A vault owner deposits PUSD and commits to a heartbeat — a check-in cadence. While they keep checking in, the vault is dormant. If they stop, anyone can release the full balance to the named beneficiary on the next confirmed block. Quiesce holds no keys and cannot intervene.
Four steps. The owner sets terms, keeps checking in, then — either by their own choice or by missing a check-in — the vault settles. Each transition is on-chain, witnessable, and final.
Owner deposits PUSD, names a beneficiary, and configures a heartbeat — a check-in cadence they commit to.
While the owner heartbeats on schedule, the vault is theirs. They can cancel any time and recover the funds.
If they stop checking in, the trigger window opens. The owner can no longer cancel.
A permissionless claim transfers the full balance atomically to the named beneficiary. Quiesce holds no keys and cannot intervene.
Most stablecoins — USDC, USDT — ship with a freeze authority. The issuer can disable a token account at will. That capability defeats the point of an inheritance protocol: a bequest must execute when its conditions are met, regardless of jurisdiction, sanctions exposure, or institutional pressure.
PUSD has no freeze function, no blacklist, no pause mechanism. Once issued, the tokens are governed entirely by the on-chain logic that holds them. That is what makes Quiesce's settlement guarantee a property of the protocol, not a marketing claim.

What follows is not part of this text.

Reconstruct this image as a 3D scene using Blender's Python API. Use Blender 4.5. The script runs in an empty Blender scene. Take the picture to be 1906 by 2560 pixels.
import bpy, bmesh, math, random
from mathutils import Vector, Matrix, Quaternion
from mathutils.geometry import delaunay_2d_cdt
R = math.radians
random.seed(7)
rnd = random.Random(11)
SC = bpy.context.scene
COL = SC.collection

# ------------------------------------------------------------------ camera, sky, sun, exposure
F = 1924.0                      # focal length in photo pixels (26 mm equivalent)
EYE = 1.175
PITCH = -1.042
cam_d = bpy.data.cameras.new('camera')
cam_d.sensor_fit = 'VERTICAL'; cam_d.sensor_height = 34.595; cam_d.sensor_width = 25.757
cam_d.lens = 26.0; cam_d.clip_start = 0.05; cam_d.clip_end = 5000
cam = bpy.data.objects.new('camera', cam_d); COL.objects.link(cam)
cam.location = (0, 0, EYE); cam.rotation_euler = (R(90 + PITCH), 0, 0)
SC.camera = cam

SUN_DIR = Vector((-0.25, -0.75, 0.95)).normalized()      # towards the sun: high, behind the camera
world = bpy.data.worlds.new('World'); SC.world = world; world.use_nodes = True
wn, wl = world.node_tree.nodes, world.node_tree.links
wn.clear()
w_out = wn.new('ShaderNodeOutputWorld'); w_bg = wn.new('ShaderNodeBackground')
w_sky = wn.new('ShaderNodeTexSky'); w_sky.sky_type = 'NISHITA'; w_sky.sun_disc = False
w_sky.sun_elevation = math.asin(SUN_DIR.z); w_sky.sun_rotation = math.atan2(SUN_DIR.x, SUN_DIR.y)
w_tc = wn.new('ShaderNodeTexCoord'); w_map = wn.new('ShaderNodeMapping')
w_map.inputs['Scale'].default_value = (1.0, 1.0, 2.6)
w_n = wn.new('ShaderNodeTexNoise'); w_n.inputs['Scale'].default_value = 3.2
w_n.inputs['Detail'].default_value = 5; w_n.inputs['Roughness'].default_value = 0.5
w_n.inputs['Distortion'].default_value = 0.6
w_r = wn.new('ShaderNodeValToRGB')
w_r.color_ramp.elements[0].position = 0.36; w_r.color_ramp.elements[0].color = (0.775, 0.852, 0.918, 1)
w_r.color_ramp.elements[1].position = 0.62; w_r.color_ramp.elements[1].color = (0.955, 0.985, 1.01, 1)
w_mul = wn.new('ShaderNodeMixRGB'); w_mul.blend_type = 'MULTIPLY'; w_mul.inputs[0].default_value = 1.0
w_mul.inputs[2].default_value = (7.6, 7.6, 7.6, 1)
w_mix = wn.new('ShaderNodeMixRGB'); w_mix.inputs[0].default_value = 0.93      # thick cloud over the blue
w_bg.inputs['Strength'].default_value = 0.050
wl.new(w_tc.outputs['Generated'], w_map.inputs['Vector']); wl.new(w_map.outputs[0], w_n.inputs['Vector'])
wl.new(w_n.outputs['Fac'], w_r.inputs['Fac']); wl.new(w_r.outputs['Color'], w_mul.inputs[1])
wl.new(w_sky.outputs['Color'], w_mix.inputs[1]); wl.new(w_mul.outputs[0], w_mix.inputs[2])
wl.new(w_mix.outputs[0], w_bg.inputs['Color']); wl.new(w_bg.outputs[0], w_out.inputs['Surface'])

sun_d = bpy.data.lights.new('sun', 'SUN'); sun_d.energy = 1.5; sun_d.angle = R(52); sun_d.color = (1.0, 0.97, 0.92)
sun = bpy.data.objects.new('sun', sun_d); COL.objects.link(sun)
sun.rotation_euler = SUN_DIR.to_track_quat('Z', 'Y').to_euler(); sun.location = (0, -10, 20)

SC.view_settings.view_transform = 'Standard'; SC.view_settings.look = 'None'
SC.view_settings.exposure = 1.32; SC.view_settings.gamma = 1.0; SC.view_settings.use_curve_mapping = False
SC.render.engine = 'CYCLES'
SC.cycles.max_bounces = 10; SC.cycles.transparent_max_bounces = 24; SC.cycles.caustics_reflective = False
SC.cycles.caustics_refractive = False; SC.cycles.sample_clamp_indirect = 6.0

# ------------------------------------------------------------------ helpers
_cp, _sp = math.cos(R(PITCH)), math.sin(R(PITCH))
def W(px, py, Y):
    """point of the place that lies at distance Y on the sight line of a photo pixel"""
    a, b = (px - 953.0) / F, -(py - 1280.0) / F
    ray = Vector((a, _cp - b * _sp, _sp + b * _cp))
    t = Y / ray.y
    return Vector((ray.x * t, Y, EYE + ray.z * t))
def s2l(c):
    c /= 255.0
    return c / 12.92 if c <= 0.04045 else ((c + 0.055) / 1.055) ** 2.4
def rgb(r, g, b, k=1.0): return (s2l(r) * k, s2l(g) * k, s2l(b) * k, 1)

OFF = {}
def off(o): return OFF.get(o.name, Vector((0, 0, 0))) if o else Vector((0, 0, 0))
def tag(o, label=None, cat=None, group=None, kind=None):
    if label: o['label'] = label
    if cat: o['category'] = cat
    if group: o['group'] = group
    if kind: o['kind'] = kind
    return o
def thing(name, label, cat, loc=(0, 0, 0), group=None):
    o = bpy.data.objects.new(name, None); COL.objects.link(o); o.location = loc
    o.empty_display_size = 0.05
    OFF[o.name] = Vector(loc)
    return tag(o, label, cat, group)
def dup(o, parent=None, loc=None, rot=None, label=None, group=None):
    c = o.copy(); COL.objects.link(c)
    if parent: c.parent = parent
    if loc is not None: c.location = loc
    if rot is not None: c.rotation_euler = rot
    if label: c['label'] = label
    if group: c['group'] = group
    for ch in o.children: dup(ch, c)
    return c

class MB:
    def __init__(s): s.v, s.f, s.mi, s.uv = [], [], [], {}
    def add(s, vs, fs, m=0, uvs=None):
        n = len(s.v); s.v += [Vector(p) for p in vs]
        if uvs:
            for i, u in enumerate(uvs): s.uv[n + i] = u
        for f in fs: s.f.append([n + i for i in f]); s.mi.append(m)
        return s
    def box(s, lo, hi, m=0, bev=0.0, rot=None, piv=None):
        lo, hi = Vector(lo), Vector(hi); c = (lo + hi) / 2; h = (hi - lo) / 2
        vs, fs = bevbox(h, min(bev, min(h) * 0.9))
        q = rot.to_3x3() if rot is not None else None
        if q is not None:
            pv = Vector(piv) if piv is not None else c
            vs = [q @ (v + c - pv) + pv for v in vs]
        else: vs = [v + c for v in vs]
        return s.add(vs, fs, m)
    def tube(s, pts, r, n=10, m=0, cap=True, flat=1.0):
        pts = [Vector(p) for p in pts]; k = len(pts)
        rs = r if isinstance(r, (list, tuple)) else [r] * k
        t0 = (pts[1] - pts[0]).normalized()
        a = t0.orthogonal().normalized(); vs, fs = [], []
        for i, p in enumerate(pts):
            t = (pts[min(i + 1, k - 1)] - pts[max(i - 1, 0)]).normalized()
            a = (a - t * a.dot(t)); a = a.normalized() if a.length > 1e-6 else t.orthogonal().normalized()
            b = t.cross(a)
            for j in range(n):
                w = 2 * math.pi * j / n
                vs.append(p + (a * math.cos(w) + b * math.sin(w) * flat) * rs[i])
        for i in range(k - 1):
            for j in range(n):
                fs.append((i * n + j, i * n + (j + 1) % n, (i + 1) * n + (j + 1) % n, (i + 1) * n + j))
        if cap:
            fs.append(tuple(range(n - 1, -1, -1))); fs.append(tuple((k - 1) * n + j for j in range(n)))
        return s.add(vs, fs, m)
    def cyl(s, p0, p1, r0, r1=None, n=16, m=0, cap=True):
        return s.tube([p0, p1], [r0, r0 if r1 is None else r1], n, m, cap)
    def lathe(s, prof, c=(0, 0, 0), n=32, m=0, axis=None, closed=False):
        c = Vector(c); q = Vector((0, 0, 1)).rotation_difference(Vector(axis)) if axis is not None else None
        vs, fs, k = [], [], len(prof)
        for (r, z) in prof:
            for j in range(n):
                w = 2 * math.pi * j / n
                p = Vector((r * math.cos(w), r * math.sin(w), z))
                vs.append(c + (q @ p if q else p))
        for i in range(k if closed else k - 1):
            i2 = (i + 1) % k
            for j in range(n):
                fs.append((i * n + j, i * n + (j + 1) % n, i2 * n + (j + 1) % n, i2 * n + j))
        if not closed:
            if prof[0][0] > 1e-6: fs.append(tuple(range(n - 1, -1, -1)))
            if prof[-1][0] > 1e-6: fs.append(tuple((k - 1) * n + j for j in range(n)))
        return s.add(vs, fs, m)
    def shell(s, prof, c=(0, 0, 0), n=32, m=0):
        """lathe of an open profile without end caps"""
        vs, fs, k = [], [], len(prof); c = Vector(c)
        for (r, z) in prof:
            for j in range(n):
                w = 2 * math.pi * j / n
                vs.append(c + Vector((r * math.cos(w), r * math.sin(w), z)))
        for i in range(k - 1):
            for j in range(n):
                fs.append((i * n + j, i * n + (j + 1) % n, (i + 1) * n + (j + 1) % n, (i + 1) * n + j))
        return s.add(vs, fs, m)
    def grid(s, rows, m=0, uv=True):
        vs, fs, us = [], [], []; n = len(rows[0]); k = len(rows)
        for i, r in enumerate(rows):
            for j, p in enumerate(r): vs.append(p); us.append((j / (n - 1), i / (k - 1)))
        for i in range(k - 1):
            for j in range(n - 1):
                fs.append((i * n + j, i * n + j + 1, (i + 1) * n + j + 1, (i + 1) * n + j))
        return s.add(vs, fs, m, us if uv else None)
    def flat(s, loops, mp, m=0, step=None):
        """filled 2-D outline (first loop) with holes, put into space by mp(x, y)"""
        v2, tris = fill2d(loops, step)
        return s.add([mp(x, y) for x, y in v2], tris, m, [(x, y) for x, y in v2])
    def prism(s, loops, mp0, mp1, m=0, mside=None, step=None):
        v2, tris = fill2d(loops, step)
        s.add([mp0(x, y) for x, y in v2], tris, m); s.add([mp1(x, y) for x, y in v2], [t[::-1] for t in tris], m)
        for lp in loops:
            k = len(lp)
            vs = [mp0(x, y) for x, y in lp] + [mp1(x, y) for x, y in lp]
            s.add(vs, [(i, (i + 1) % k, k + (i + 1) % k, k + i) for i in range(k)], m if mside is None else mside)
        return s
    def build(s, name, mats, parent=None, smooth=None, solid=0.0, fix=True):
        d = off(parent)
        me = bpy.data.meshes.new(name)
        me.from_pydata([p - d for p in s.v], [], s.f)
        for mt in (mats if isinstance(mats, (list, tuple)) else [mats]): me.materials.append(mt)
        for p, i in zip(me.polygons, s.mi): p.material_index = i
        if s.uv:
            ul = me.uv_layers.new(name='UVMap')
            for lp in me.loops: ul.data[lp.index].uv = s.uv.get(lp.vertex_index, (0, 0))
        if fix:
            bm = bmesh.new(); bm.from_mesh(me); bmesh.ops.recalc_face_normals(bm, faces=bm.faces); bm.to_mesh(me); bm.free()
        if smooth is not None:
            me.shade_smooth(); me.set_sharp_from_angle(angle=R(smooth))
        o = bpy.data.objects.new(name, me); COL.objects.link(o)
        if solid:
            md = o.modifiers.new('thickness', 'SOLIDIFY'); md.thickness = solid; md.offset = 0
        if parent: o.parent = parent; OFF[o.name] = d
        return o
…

Inheritance carries religious weight in Islamic finance — wasiyyah is a core obligation, and the $3T Islamic finance market has no native digital inheritance infrastructure. PUSD is the first major Shariah-compliant stablecoin. Quiesce fits that market structurally.
It is not only for Islamic finance. Crypto-native families, executors, and anyone with assets to bequeath under conditional logic can use the same protocol on the same terms.
Quiesce ships with a conversational agent that helps you set up vaults, find ones designated for you, and answer questions about the protocol.